**INSTRUCTIONS TO FOLLOW**
Tally the lines of the listing that contain the word "picture", then give the total and nothing else.
======
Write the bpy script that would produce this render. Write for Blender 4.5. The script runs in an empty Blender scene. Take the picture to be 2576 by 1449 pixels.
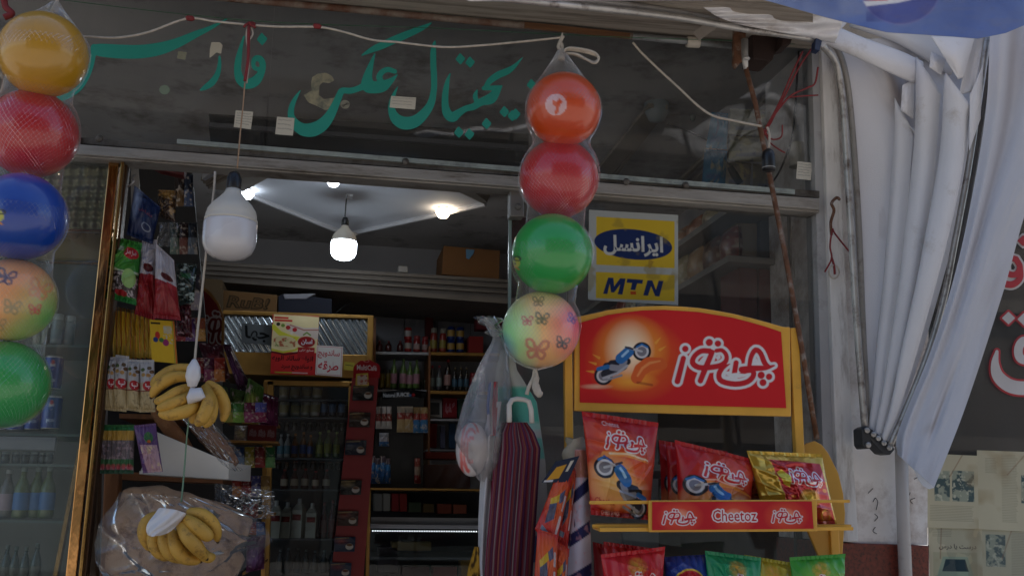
import bpy, math, random
import numpy as np
from mathutils import Vector, Matrix
sc = bpy.context.scene
COL = sc.collection
# ------------------------------------------------------------ camera
CAM = np.array([0.0, -3.3, 1.5]); YAW, PITCH, ROLL, FOC = math.radians(10.0), math.radians(11.8), math.radians(1.2), 2577.0
_F = np.array([math.sin(YAW)*math.cos(PITCH), math.cos(YAW)*math.cos(PITCH), math.sin(PITCH)])
_R0 = np.array([math.cos(YAW), -math.sin(YAW), 0.0]); _U0 = np.cross(_R0, _F)
_R = _R0*math.cos(ROLL)+_U0*math.sin(ROLL); _U = _U0*math.cos(ROLL)-_R0*math.sin(ROLL)
cd = bpy.data.cameras.new('camera'); cam = bpy.data.objects.new('camera', cd); COL.objects.link(cam)
cd.sensor_width = 36.0; cd.sensor_fit = 'HORIZONTAL'; cd.lens = 36.0*FOC/2576; cd.clip_start = .05; cd.clip_end = 600
mw = Matrix.Identity(4)
for i in range(3):
    mw[i][0] = _R[i]; mw[i][1] = _U[i]; mw[i][2] = -_F[i]; mw[i][3] = CAM[i]
cam.matrix_world = mw; sc.camera = cam
# ------------------------------------------------------------ sky, sun, exposure
SUN_EL, SUN_AZ = math.radians(60), math.radians(20)     # the sun stands behind the building: the shopfront is in open shade
w = bpy.data.worlds.new('World'); sc.world = w; w.use_nodes = True
nt = w.node_tree; sky = nt.nodes.new('ShaderNodeTexSky'); sky.sky_type = 'NISHITA'; sky.sun_disc = False
sky.sun_elevation = SUN_EL; sky.sun_rotation = SUN_AZ
bg = nt.nodes['Background']; bg.inputs[1].default_value = .10; nt.links.new(sky.outputs[0], bg.inputs[0])
sl = bpy.data.lights.new('sun', 'SUN'); sl.energy = 3.0; sl.angle = math.radians(.5); sl.color = (1, .95, .87)
so = bpy.data.objects.new('sun', sl); COL.objects.link(so)
sdir = Vector((math.sin(SUN_AZ)*math.cos(SUN_EL), math.cos(SUN_AZ)*math.cos(SUN_EL), math.sin(SUN_EL)))
so.rotation_euler = sdir.to_track_quat('Z', 'Y').to_euler(); so.location = (0, 3, 12)
sc.view_settings.view_transform = 'Standard'; sc.view_settings.look = 'None'; sc.view_settings.gamma = 1
sc.view_settings.exposure = 1.12
try:
    sc.cycles.use_denoising = True; sc.cycles.transparent_max_bounces = 24; sc.cycles.max_bounces = 8
    sc.cycles.sample_clamp_indirect = 4.0; sc.cycles.caustics_reflective = False; sc.cycles.caustics_refractive = False
except Exception: pass
# ------------------------------------------------------------ helpers
def ray(u, v):
    return _F*FOC + _R*(u-1288) - _U*(v-724.5)
def at(u, v, Y=0.0):
    d = ray(u, v); return CAM + d*((Y-CAM[1])/d[1])
def atz(u, v, Z):
    d = ray(u, v); return CAM + d*((Z-CAM[2])/d[2])
def atx(u, v, X):
    d = ray(u, v); return CAM + d*((X-CAM[0])/d[0])
def ps(Y, u=1288, v=724):          # metres per picture unit at depth Y
    p = at(u, v, Y); return float(np.dot(p-CAM, _F))/FOC
def lin(c):
    return tuple((x/12.92 if x <= .04045 else ((x+.055)/1.055)**2.4) for x in c)
def H(h):
    h = h.lstrip('#'); return lin(tuple(int(h[i:i+2], 16)/255 for i in (0, 2, 4)))
MATS = {}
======
**TASK SOLUTION**
2